Monday, Nov. 02, 1959
Blast from the Barnyards
The overfamiliar Soviet plot, in which boy meets tractor girl and lives happily ever after raising norms, was getting too much for even barnyard critics to take. Last week Moscow's Literary Gazette, newspaper of the writers' union, published a letter reflecting the collective complaints of 19,000 "milkmaids, swineherds, calf-maids, gardeners, field hands, tractor drivers and collective farm chairmen.'' Gist: Soviet writers should stop filling their novels with foolishly detailed descriptions of farm chores they know nothing about and calling the result literature.

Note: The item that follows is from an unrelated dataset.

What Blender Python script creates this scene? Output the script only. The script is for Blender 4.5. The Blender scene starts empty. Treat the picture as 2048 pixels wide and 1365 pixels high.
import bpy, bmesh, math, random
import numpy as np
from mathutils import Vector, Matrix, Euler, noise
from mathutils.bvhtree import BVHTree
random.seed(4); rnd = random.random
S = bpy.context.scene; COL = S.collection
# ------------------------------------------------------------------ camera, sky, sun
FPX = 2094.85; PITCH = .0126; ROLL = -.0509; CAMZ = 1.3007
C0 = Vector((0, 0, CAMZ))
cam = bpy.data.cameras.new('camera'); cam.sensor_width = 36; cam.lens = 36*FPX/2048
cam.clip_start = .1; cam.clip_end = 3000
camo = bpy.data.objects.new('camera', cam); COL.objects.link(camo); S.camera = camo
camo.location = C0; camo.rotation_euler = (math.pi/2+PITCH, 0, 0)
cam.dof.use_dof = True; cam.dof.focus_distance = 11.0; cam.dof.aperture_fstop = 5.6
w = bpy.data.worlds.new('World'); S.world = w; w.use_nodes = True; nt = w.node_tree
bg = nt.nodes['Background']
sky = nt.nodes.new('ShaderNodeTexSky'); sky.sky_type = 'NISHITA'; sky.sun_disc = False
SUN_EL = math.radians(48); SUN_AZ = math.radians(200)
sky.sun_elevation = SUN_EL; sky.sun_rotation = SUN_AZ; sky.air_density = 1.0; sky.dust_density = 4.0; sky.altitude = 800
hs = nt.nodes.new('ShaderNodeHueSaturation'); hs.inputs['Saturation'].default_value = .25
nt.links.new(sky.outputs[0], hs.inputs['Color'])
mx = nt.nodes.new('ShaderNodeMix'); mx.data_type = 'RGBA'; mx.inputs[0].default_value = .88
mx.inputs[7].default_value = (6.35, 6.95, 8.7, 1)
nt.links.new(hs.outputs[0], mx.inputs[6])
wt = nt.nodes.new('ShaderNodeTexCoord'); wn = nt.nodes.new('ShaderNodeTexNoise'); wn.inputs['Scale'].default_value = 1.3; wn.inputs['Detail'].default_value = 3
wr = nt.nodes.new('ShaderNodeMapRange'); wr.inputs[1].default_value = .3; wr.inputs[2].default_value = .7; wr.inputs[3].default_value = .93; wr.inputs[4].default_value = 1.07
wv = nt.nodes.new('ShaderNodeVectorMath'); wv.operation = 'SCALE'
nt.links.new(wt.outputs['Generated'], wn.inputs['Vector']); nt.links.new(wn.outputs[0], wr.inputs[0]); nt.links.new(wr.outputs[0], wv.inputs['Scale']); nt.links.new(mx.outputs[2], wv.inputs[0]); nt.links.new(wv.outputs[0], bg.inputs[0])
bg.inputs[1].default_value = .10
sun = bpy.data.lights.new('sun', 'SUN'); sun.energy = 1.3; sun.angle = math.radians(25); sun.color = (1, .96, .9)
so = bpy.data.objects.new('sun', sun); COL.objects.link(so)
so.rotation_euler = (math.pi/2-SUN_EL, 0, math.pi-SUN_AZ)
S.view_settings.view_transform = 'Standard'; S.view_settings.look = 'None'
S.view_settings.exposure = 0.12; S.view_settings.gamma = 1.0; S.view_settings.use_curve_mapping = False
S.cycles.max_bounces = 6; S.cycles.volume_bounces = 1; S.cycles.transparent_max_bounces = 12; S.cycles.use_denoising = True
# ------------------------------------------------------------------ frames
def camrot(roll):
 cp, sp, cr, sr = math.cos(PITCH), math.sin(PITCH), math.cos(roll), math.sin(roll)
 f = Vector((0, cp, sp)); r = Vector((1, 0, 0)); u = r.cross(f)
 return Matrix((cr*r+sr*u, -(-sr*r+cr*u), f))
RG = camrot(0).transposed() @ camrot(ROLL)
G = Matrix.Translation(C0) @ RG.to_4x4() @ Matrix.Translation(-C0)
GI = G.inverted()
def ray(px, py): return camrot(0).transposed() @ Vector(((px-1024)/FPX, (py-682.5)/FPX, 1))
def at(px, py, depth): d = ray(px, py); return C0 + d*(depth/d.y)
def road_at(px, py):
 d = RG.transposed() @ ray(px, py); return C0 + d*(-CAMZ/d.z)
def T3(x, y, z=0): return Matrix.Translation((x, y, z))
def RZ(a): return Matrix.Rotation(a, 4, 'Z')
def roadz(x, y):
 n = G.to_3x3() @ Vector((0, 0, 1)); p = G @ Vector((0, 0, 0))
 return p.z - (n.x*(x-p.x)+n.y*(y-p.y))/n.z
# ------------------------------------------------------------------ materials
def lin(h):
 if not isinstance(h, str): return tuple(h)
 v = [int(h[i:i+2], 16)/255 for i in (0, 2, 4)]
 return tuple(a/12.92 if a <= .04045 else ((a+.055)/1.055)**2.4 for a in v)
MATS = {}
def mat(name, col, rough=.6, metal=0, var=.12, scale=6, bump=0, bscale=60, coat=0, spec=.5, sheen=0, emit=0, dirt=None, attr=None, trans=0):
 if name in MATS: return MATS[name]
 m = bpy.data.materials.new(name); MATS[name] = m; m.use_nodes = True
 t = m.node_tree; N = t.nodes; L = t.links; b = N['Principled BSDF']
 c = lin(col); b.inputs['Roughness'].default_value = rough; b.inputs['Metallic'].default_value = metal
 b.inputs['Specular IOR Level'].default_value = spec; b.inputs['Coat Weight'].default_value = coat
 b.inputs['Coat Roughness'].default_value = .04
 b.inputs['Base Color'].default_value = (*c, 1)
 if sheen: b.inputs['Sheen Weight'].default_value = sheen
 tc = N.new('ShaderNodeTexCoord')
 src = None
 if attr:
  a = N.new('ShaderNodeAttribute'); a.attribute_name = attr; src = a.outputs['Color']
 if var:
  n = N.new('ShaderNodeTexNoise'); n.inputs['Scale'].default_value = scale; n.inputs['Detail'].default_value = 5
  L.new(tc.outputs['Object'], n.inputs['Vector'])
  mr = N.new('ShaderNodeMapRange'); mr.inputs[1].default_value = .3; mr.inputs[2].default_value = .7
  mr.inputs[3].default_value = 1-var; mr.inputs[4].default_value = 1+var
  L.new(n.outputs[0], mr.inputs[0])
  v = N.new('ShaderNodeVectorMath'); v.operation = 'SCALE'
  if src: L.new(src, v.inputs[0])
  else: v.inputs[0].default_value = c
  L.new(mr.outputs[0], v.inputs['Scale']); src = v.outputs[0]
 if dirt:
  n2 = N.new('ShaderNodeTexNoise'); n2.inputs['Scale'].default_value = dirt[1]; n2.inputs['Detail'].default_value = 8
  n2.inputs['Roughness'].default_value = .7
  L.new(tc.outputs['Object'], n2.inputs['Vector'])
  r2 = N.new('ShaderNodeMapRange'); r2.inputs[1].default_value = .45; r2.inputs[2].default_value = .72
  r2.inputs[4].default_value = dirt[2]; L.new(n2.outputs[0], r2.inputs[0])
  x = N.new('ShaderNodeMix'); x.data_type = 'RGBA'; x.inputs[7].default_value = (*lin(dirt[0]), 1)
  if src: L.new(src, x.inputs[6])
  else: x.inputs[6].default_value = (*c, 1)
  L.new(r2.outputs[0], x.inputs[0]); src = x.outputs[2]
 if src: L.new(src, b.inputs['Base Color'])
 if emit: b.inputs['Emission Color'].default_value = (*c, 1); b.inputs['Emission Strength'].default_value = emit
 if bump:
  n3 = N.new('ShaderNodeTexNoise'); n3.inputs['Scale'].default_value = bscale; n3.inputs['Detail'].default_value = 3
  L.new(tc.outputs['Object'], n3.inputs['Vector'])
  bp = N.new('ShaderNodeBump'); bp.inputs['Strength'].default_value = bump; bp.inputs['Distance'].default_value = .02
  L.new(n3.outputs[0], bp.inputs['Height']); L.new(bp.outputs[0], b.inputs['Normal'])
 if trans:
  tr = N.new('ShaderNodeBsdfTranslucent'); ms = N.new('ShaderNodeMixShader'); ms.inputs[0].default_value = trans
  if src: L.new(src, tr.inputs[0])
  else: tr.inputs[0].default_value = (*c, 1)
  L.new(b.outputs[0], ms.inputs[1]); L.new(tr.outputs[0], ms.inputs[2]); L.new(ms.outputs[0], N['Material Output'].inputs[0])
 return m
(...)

"We do not only work," complained the farmers. "We love, we get married, we raise our children. We are people, and nothing human is alien to us. Speaking frankly, comrade writers, some of your books simply make us feel sorry for you. Suppose you read a book about writers in which all attention is focused on the problem of which finger you hit the typewriter key with. Wouldn't it offend you? Then why don't you writers realize how boring it is to read books in which, instead of telling about living people, you only describe the square-cluster method of planting potatoes? We want to tell you bluntly that we know better than you do how to milk cows or plant corn, and what we don't know the experts will tell us."
The 19,000 letter writers had centered their criticism, in an eight-hour-collective session, on a farm novel called Meditation by one F. Panfyorov. Answered he wanly: "I'm glad so many people read my book."